According to Barlow, there are trainings about sexual orientation and gender identity and expression. Barlow said she asked why they never got this training and administration said that they were working on it. The staff only received a letter from the school that they had to read and then sign. 

“We got audited by OSPI because we weren’t doing what we were supposed to as far as supporting LGBTQIA+,” Barlow said. 

OSPI then sent a PowerPoint training that the staff was supposed to read through themselves and then check off a box that they completed, according to Barlow. 

“I don’t feel like that’s a training,” Barlow said. “If people aren’t interested, they’re just not going to do it. Nothing is stopping anyone from just checking the box and saying, ‘Oh yeah, I did it.’”

Barlow said one of her frustrations is that she feels like the choices made in the school district are because of the Ellensburg community. 

“The reasoning that was given [is], ‘well, the community thinks this way’ or ‘the community believes this and we don’t want to go against the community, we’ll lose FTA (full-time equivalent),’” Barlow said. “We’ll lose funding if people pull their kids out of school.”

Barlow said she doesn’t understand why the school district isn’t protecting the students. 

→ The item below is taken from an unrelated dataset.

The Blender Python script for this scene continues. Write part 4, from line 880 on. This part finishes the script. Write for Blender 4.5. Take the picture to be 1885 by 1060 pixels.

“We’re not protecting the students who need protecting the most,” Barlow said. “We’re giving in to people who are already kind of in a privileged category, and I don’t understand that at the expense of students at all.”

Barlow said it is heartbreaking when she hears that students no longer want to come to school. 

“Students in the LGBTQ+ community are already at a much higher risk of self-harm, of suicide, etc. and so we’re just increasing that potential,” Barlow said.